- Extracted records -
---
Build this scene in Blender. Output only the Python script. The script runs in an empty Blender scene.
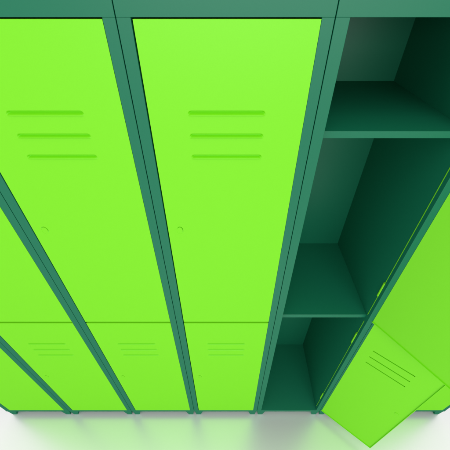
import bpy, bmesh, math
from mathutils import Vector, Matrix

# ------------------------------------------------------------------ camera, world, lamps
S = 0.58                       # metres per unit of the layout below
CAM_H = 3.3665                 # camera height above the floor
THETA = math.atan(297 / 343) # camera pitch below the horizon
sc = bpy.context.scene
C = sc.collection

cam_d = bpy.data.cameras.new('camera')
cam = bpy.data.objects.new('camera', cam_d)
C.objects.link(cam)
cam.location = (0, -1 * S, CAM_H * S)
cam.rotation_euler = (math.radians(90) - THETA, 0, 0)
cam_d.sensor_width = 36
cam_d.lens = 297 / 450 * 36
cam_d.shift_x = -0.0012
cam_d.clip_start = 0.01
cam_d.clip_end = 200
sc.camera = cam

world = bpy.data.worlds.new('World')
sc.world = world
world.use_nodes = True
bg = world.node_tree.nodes['Background']
bg.inputs['Color'].default_value = (1.0, 0.99, 0.99, 1)
bg.inputs['Strength'].default_value = 0.92

def area(name, loc, target, size, power, col=(1, 1, 1)):
    d = bpy.data.lights.new(name, 'AREA')
    d.shape = 'RECTANGLE'
    d.size, d.size_y = size
    d.energy = power
    d.color = col
    o = bpy.data.objects.new(name, d)
    C.objects.link(o)
    o.location = loc
    o.rotation_euler = (Vector(target) - Vector(loc)).to_track_quat('-Z', 'Y').to_euler()
    return o

area('front_softbox', (0.3, -2.8, 2.15), (0.0, 0.0, 1.7), (2.8, 1.0), 31)
area('overhead_softbox', (0.0, -2.3, 4.2), (0.0, -0.9, 0.0), (3.6, 2.2), 26)

sc.view_settings.view_transform = 'Standard'
sc.view_settings.look = 'None'
sc.view_settings.exposure = 0
sc.view_settings.gamma = 1
sc.render.engine = 'CYCLES'
sc.cycles.max_bounces = 10
sc.cycles.diffuse_bounces = 8

# ------------------------------------------------------------------ materials
def coat(name, col, rough, gloss, grain=0.03, bump=0.05):
    """satin powder-coated sheet steel: even soft sheen over a fine orange-peel grain"""
    m = bpy.data.materials.new(name)
    m.use_nodes = True
    nt = m.node_tree
    b = nt.nodes['Principled BSDF']
    b.inputs['Roughness'].default_value = 0.8
    b.inputs['Specular IOR Level'].default_value = 0.0
    tc = nt.nodes.new('ShaderNodeTexCoord')
    n = nt.nodes.new('ShaderNodeTexNoise')
    n.inputs['Scale'].default_value = 420
    n.inputs['Detail'].default_value = 3
    nt.links.new(tc.outputs['Object'], n.inputs['Vector'])
    mr = nt.nodes.new('ShaderNodeMapRange')
    mr.inputs['To Min'].default_value = 1 - grain
    mr.inputs['To Max'].default_value = 1 + grain
    nt.links.new(n.outputs['Fac'], mr.inputs['Value'])
    mx = nt.nodes.new('ShaderNodeVectorMath')
    mx.operation = 'SCALE'
    mx.inputs[0].default_value = col
    nt.links.new(mr.outputs['Result'], mx.inputs['Scale'])
    nt.links.new(mx.outputs['Vector'], b.inputs['Base Color'])
    bp = nt.nodes.new('ShaderNodeBump')
    bp.inputs['Strength'].default_value = bump
    bp.inputs['Distance'].default_value = 0.0006
    nt.links.new(n.outputs['Fac'], bp.inputs['Height'])
    nt.links.new(bp.outputs['Normal'], b.inputs['Normal'])
    g = nt.nodes.new('ShaderNodeBsdfGlossy')
    g.inputs['Color'].default_value = (1, 1, 1, 1)
    g.inputs['Roughness'].default_value = rough
    nt.links.new(bp.outputs['Normal'], g.inputs['Normal'])
    mix = nt.nodes.new('ShaderNodeMixShader')
    mix.inputs['Fac'].default_value = gloss
    nt.links.new(b.outputs[0], mix.inputs[1])
    nt.links.new(g.outputs[0], mix.inputs[2])
    nt.links.new(mix.outputs[0], nt.nodes['Material Output'].inputs['Surface'])
    return m

M_FRAME = coat('dark_green_powder_coat', (0.006, 0.155, 0.078), 0.40, 0.028)
M_DOOR = coat('lime_powder_coat', (0.180, 0.685, 0.006), 0.45, 0.032)

def floor_mat():
    m = bpy.data.materials.new('polished_white_floor')
    m.use_nodes = True
    nt = m.node_tree
    b = nt.nodes['Principled BSDF']
    b.inputs['Base Color'].default_value = (0.90, 0.90, 0.90, 1)
    b.inputs['Roughness'].default_value = 0.9
    b.inputs['Specular IOR Level'].default_value = 0.0
    g = nt.nodes.new('ShaderNodeBsdfGlossy')
    g.inputs['Color'].default_value = (1.0, 1.0, 1.0, 1)
    g.inputs['Roughness'].default_value = 0.27
    mix = nt.nodes.new('ShaderNodeMixShader')
    mix.inputs['Fac'].default_value = 0.5
    nt.links.new(b.outputs[0], mix.inputs[1])
    nt.links.new(g.outputs[0], mix.inputs[2])
    nt.links.new(mix.outputs[0], nt.nodes['Material Output'].inputs['Surface'])
    return m
M_FLOOR = floor_mat()

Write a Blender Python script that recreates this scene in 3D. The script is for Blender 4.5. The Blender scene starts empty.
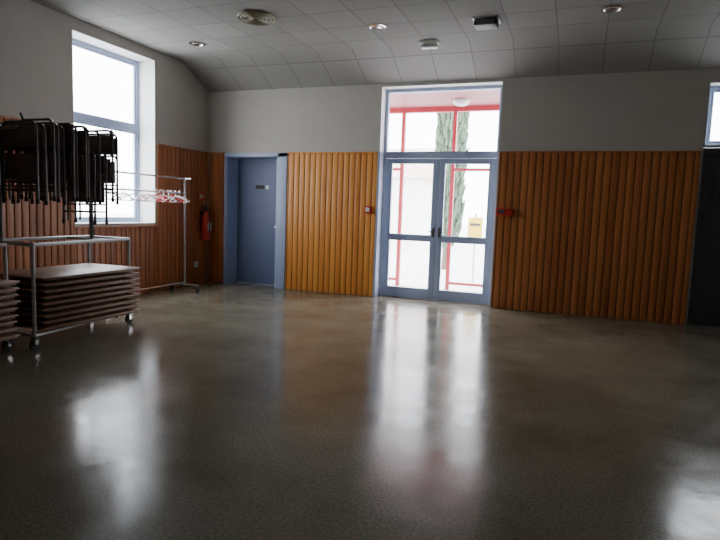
import bpy, bmesh, math, random
from mathutils import Vector, Matrix
random.seed(4)
# ---------------------------------------------------------------- dimensions
XL, YB, ZW, ZC, YF = -6.545, 9.16, 3.546, 3.914, 8.41
XR, YR = 5.2, -3.6
ZP = 2.42
# ---------------------------------------------------------------- materials
def new_mat(name):
    m = bpy.data.materials.new(name); m.use_nodes = True
    nt = m.node_tree; b = nt.nodes["Principled BSDF"]
    return m, nt, b
def simple(name, col, rough=0.5, metal=0.0, var=0.06, scale=8.0, bump=0.0, spec=0.5):
    m, nt, b = new_mat(name)
    tc = nt.nodes.new("ShaderNodeTexCoord"); n = nt.nodes.new("ShaderNodeTexNoise")
    n.inputs["Scale"].default_value = scale; n.inputs["Detail"].default_value = 4
    r = nt.nodes.new("ShaderNodeValToRGB")
    r.color_ramp.elements[0].position = 0.3; r.color_ramp.elements[1].position = 0.7
    r.color_ramp.elements[0].color = [c*(1-var) for c in col]+[1]
    r.color_ramp.elements[1].color = [min(1, c*(1+var)) for c in col]+[1]
    nt.links.new(tc.outputs["Object"], n.inputs["Vector"])
    nt.links.new(n.outputs["Fac"], r.inputs["Fac"])
    nt.links.new(r.outputs["Color"], b.inputs["Base Color"])
    b.inputs["Roughness"].default_value = rough; b.inputs["Metallic"].default_value = metal
    b.inputs["Specular IOR Level"].default_value = spec
    if bump:
        bp = nt.nodes.new("ShaderNodeBump"); bp.inputs["Strength"].default_value = bump
        bp.inputs["Distance"].default_value = 0.01
        nt.links.new(n.outputs["Fac"], bp.inputs["Height"]); nt.links.new(bp.outputs["Normal"], b.inputs["Normal"])
    return m
def math_node(nt, op, a, b=None, c=None):
    n = nt.nodes.new("ShaderNodeMath"); n.operation = op
    for i, v in enumerate((a, b, c)):
        if v is None: continue
        if isinstance(v, (int, float)): n.inputs[i].default_value = v
        else: nt.links.new(v, n.inputs[i])
    return n.outputs[0]
PB = 0.105
def wood(name, c1, c2, axis, rough=.4):
    m, nt, b = new_mat(name)
    tc = nt.nodes.new("ShaderNodeTexCoord"); sx = nt.nodes.new("ShaderNodeSeparateXYZ")
    nt.links.new(tc.outputs["Object"], sx.inputs[0])
    idx = math_node(nt, "FLOOR", math_node(nt, "DIVIDE", sx.outputs[axis], PB))
    wn = nt.nodes.new("ShaderNodeTexWhiteNoise"); wn.noise_dimensions = '1D'; nt.links.new(idx, wn.inputs["W"])
    mp = nt.nodes.new("ShaderNodeMapping"); mp.inputs["Scale"].default_value = (22, 22, 1.6)
    nt.links.new(tc.outputs["Object"], mp.inputs["Vector"])
    add = nt.nodes.new("ShaderNodeVectorMath"); add.operation = 'ADD'
    sc = nt.nodes.new("ShaderNodeVectorMath"); sc.operation = 'SCALE'; sc.inputs["Scale"].default_value = 30
    nt.links.new(wn.outputs["Color"], sc.inputs[0]); nt.links.new(mp.outputs[0], add.inputs[0]); nt.links.new(sc.outputs[0], add.inputs[1])
    n = nt.nodes.new("ShaderNodeTexNoise"); n.inputs["Scale"].default_value = 1.0; n.inputs["Detail"].default_value = 5; n.inputs["Distortion"].default_value = .6
    nt.links.new(add.outputs[0], n.inputs["Vector"])
    f = math_node(nt, "ADD", math_node(nt, "MULTIPLY", n.outputs["Fac"], 0.7), math_node(nt, "MULTIPLY", wn.outputs["Value"], 0.35))
    r = nt.nodes.new("ShaderNodeValToRGB")
    r.color_ramp.elements[0].position = 0.25; r.color_ramp.elements[1].position = 0.8
    r.color_ramp.elements[0].color = c1+[1]; r.color_ramp.elements[1].color = c2+[1]
    nt.links.new(f, r.inputs["Fac"]); nt.links.new(r.outputs["Color"], b.inputs["Base Color"])
    b.inputs["Roughness"].default_value = rough
    return m
M = {}
M['wall'] = simple("wall_paint", (.50, .475, .435), .75, var=.03, scale=3, bump=.05)
M['reveal'] = simple("reveal_paint", (.80, .80, .79), .6, var=.02)
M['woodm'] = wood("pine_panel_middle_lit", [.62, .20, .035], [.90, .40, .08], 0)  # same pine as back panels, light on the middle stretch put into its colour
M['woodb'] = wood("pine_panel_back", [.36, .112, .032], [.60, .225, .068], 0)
M['woodl'] = wood("pine_panel_left", [.28, .09, .03], [.48, .17, .055], 1)
M['groove'] = simple("groove_dark", (.13, .042, .015), .7)
M['blue'] = simple("blue_paint", (.40, .48, .68), .4, var=.03)
M['blued'] = simple("blue_door_paint", (.15, .19, .32), .45, var=.05)
M['slate'] = simple("slate_door_paint", (.12, .125, .15), .45, var=.05)
M['red'] = simple("red_paint", (.52, .05, .07), .4)
M['pink'] = simple("red_soffit", (.33, .085, .095), .5)
M['redx'] = simple("signal_red", (.6, .03, .02), .35)
M['pinkp'] = simple("pink_plastic", (.75, .25, .30), .4)
M['white'] = simple("white_plastic", (.8, .8, .78), .4, var=.02)
M['metal'] = simple("grey_enamel_tube", (.50, .51, .50), .35, metal=.2)
M['chrome'] = simple("chrome", (.7, .7, .7), .22, metal=1.0)
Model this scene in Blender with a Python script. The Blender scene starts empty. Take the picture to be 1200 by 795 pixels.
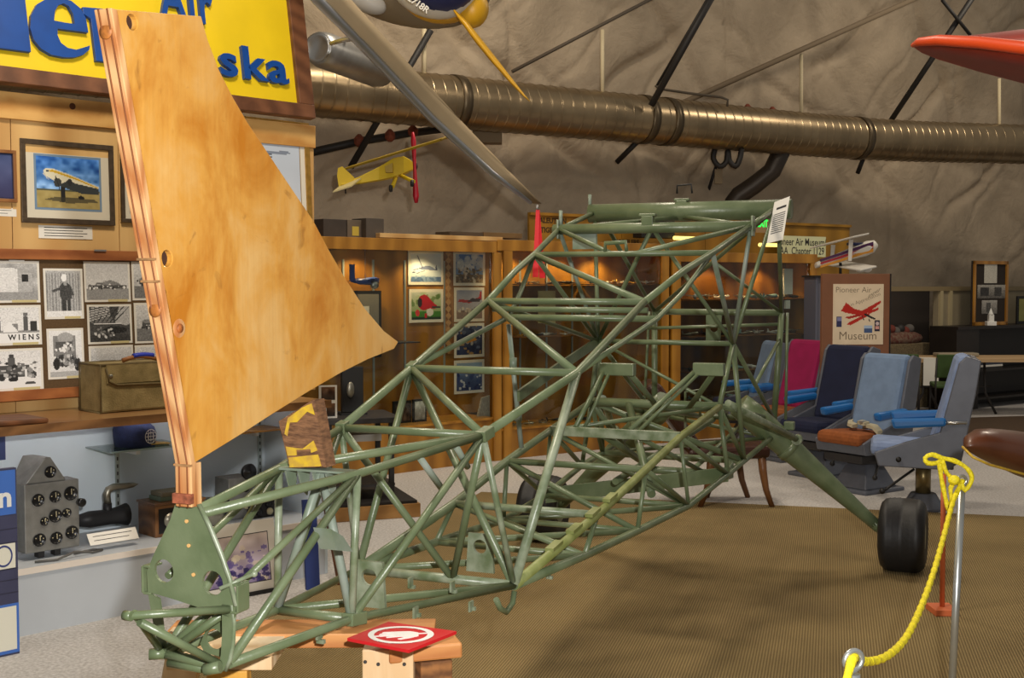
---
- Required work -
Search the material above for "wood". Pull out each line where it shows up.

- Solution for this exercise -
def wood(name, c1, c2, axis, rough=.4):
M['woodm'] = wood("pine_panel_middle_lit", [.62, .20, .035], [.90, .40, .08], 0)  # same pine as back panels, light on the middle stretch put into its colour
M['woodb'] = wood("pine_panel_back", [.36, .112, .032], [.60, .225, .068], 0)
M['woodl'] = wood("pine_panel_left", [.28, .09, .03], [.48, .17, .055], 1)